Scene modeling code data:
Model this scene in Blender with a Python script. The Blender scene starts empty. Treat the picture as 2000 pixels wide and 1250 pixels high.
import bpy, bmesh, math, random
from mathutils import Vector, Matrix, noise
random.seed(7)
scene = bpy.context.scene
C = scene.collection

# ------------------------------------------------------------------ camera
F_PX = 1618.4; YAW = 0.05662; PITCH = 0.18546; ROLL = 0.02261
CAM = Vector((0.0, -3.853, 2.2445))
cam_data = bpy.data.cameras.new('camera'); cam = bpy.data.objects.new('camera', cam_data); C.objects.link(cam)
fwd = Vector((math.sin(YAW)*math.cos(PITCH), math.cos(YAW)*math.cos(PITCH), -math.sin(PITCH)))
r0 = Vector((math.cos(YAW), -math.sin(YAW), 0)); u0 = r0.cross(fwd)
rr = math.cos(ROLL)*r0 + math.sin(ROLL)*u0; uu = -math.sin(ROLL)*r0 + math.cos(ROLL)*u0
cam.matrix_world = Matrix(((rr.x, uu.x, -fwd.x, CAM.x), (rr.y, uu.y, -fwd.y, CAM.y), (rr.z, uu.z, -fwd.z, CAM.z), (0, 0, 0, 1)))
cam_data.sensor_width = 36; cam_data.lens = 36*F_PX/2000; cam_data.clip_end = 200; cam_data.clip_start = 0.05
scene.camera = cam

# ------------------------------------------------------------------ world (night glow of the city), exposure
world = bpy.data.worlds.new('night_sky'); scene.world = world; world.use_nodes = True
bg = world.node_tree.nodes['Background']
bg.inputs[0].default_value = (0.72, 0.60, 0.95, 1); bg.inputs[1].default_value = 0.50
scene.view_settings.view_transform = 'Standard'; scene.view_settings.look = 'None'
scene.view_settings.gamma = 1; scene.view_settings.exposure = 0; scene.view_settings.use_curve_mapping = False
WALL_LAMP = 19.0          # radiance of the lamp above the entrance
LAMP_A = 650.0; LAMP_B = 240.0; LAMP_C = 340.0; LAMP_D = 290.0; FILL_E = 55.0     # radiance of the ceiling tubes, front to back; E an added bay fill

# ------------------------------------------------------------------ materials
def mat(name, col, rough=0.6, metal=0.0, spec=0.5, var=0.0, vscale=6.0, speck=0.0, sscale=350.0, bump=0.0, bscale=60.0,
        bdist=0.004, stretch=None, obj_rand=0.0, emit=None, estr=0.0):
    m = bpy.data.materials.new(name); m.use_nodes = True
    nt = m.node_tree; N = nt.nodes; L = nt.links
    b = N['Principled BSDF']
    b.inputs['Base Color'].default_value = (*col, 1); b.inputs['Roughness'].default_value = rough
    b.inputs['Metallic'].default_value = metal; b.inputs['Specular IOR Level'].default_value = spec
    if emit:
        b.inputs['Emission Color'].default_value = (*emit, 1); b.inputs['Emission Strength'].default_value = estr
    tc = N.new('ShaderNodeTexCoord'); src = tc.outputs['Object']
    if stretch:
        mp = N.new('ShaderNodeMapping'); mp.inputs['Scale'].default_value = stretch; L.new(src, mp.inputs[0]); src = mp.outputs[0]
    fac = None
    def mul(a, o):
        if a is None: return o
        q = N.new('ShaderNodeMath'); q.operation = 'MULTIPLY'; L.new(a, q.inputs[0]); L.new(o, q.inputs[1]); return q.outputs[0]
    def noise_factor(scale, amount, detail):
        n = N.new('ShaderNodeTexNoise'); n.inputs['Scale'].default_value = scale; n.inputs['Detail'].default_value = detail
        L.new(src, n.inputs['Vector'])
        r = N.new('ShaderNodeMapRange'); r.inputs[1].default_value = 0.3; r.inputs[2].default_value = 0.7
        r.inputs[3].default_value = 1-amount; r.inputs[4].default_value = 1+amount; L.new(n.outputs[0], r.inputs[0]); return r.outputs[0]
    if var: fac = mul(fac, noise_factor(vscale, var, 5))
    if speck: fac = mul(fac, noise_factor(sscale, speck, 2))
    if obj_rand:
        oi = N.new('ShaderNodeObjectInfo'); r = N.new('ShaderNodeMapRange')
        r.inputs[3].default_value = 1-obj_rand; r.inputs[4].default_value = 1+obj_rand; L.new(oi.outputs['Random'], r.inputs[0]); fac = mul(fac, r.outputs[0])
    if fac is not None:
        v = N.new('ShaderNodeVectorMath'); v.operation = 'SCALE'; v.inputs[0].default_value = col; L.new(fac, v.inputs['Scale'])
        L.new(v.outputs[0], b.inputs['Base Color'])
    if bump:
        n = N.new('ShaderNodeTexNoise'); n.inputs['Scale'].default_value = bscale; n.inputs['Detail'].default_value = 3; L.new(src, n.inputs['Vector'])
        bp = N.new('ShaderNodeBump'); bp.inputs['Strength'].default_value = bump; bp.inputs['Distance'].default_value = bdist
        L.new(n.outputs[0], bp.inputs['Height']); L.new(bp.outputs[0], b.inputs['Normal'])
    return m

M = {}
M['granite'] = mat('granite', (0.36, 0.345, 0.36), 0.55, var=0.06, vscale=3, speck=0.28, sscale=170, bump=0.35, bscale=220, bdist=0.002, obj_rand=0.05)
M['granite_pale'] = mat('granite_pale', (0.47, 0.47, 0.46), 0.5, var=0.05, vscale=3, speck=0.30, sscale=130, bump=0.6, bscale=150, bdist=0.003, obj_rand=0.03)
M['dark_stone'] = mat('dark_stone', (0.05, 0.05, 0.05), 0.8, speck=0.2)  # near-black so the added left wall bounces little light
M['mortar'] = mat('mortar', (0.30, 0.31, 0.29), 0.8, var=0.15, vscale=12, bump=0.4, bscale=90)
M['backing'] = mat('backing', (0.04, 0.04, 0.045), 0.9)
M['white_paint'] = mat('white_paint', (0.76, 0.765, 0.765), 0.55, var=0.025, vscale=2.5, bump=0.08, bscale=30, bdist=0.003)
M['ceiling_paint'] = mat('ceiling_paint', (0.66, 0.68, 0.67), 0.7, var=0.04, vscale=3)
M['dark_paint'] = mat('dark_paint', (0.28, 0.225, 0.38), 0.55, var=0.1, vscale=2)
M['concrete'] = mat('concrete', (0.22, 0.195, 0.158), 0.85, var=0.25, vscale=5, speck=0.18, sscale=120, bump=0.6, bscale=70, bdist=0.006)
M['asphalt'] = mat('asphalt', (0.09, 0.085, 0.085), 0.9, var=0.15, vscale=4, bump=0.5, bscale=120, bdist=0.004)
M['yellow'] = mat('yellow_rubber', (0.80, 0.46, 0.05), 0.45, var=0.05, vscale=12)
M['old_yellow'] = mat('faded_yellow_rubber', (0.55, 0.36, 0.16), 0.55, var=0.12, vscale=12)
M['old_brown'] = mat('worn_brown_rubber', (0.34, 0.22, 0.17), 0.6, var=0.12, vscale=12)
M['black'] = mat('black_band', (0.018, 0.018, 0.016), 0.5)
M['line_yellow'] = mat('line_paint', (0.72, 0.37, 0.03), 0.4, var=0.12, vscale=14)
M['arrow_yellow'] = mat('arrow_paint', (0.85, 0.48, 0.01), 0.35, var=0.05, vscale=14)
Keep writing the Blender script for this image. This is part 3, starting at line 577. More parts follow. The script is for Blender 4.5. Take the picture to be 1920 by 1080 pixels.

* _The exercise_: Quote every line from the beginning of the entries up to and including the line that contains "C = scene.collection".

* _Solution to this task_:
Model this scene in Blender with a Python script. The Blender scene starts empty. Treat the picture as 2000 pixels wide and 1250 pixels high.
import bpy, bmesh, math, random
from mathutils import Vector, Matrix, noise
random.seed(7)
scene = bpy.context.scene
C = scene.collection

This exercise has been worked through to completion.